While the previous factors represent material elements of MC, map characteristics can be considered among the symbolic and intangible elements. All the coefficients resulted negative, suggesting that higher complexity in the representation may negatively impact on the modal predisposition towards PT. Widening the gaze, the model outcomes may be corroborated by the users’ own cognitive maps and the distortions in representing the space by a bidimensional medium [98,99,100], especially when it includes several design features [19,80]. Indeed, the relationships between the graphic elements on the users’ perception and their effects on the usability of maps have been demonstrated in previous studies, e.g., [81,101,102]. This finding may be interpreted in two ways. Firstly, it emphasizes the necessity for adequate representation of PT, particularly in contexts where the transportation network incorporates multiple modes or companies. Secondly, although further in-depth analyses are required, it may imply that frequent and non-frequent users may perceive the PT characteristics differently. For example, a complex representation may hinder the awareness of intermodal hubs, the number of stops serving a specific destination or neighbourhood or the coverage of the service. Notwithstanding the fact that this concern may be partially addressed by web navigation services and platforms, which facilitate the creation of customized origin–destination travel solutions for users, the inadequate representation of the PT supply persists as an unresolved challenge for agencies and authorities. Furthermore, as the analysed cities are supplied by transit differently, additional considerations are proposed. In particular, the interaction between maps and modal share may be influenced by the number of available collective modal options, e.g., in cities with a single operative PT mode (e.g., Aachen, Fulda, Lübeck, Arezzo, Potenza and Ravenna). Conversely, results related to the ‘multimodal’ cities are insightful, as they suggest that simpler representations of transit services may positively impact on the share of PT. These considerations are also worthy of great attention for graphic designers, as transit maps should guarantee adequate usability [103,104,105]. In addition, users’ feedback after planning a trip based on these representations of the PT network has been found correlated with the characteristics of the maps [106,107,108].

5. Conclusions

The objective of this research was to enhance the comprehension of urban mobility culture (MC) and its impact on the users’ predisposition toward public transportation (PT). The primary novelty of this research was to extend the MC framework by incorporating additional factors, namely fare integration, level of service (LoS) of collective modes, regularity of schedules and the configuration of PT network maps, and testing the land use mix (LUM) as measure of the spatial context where the local PT service operates. These factors were then analysed through geographically weighted regression (GWR), facilitating a more detailed examination of the local effects. This constituted an additional original contribution, given that the majority of the previous analyses on MC were undertaken at a global level, thereby hindering the acquisition of nuanced and context-related results. As part of this research, an analysis of 70 cities equally distributed between Germany and Italy was undertaken. According to the findings, LUM, LoS, fare integration and the characteristics of transit representations are significantly associated with the modal share of PT, though to different degrees, suggesting that they can be considered among the factors contributing to MC. Conversely, regularity was found not to be significant.
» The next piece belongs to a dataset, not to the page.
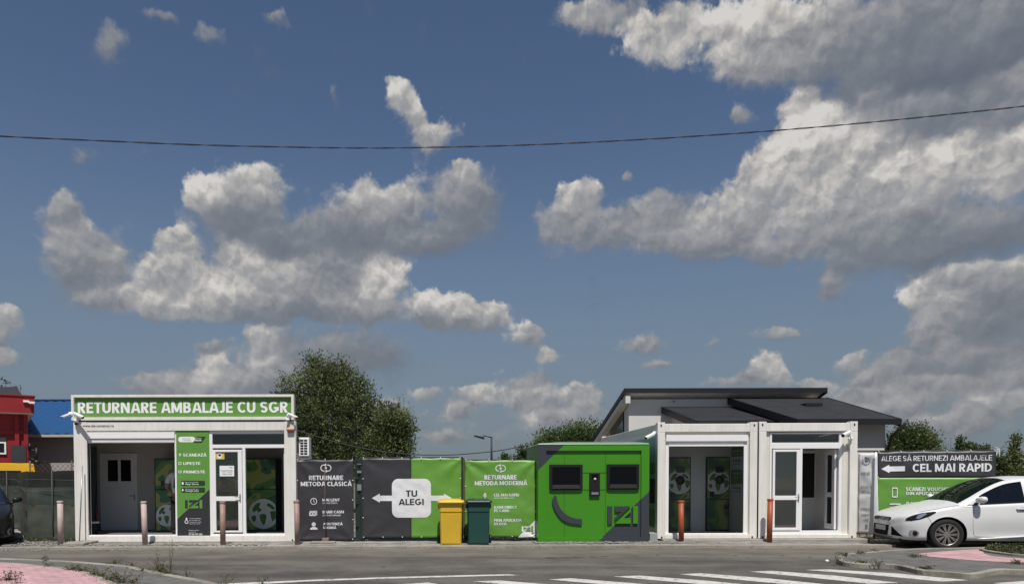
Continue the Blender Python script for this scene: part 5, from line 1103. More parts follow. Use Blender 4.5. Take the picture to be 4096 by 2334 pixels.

The results may drive to several conclusions related to MC that underlyingly inform users’ behaviours. Once the existence of relationships between a consistent transit system and the share of PT has been acknowledged, the appropriate casual relation should be determined. This may be considered a ‘chicken-and-egg’ problem of transportation research [109,110], i.e., whether certain local preconditions to collective modes influence the development of a dense transit system, or conversely whether the enhancement of a transit system informs users’ preferences toward collective modes. What can be postulated from the results is that the implementation of an integrated fare system, the densification and diversification of function in urban areas and frequent services, along with a simplified representation of the PT network, may play an essential role in establishing the awareness of PT as an affordable modal alternative. As consequence, the framework of MC can be extended by including additional factors, where the local peculiarities have been demonstrated to have a role in defining the predisposition of users towards PT. Factors are related to both material (i.e., the structure of the fare system and the quality of supply) and symbolic or intangible elements (i.e., an effective communicative policy, which can be materialized with the PT representations). With this latter regard, the selected factors can be easily tested in other contexts, as they represent some common feature of PT characteristics.

The abovementioned conclusions have been drawn based on the selected case studies, namely the sample of cities in Germany and Italy. Nevertheless, the proposed methodology, namely the use of GWR rather than MLR, the selection of factors and the outcomes of results are worthy of great attention and are aimed at providing insights at broader scale. While acknowledging the findings, the authors have identified some limitations to be addressed in forthcoming research. Firstly, the number of the analysed cities should be further developed. To this end, the introduction of additional eastern German and southern Italian cities may offer additional insights. Moreover, and in a broader perspective, the introduction of other cities from European or non-European countries may reinforce the generality of the results, thereby consolidating the derived insights. Furthermore, setting functional urban areas as the spatial reference rather than the cities at municipal level, as proposed by [111], has the potential to enrich the depth of results. This is because commuting is a stable phenomenon, at least over the medium term [112], meaning that users tend to select their preferred mode with adequate foresight. Following what has been discussed above, as a conclusive and general remark regarding regularity in scheduling, the results suggest that further research efforts may provide additional insights. Among others, the authors mention additional focuses on, e.g., more comprehensive measures able to capture the nuanced contextual characteristics, or the interaction between it and the other factors related to multimodality. This latter consideration is aligned with the underlying hypothesis that an integrated system positively informs users’ predisposition towards PT [34].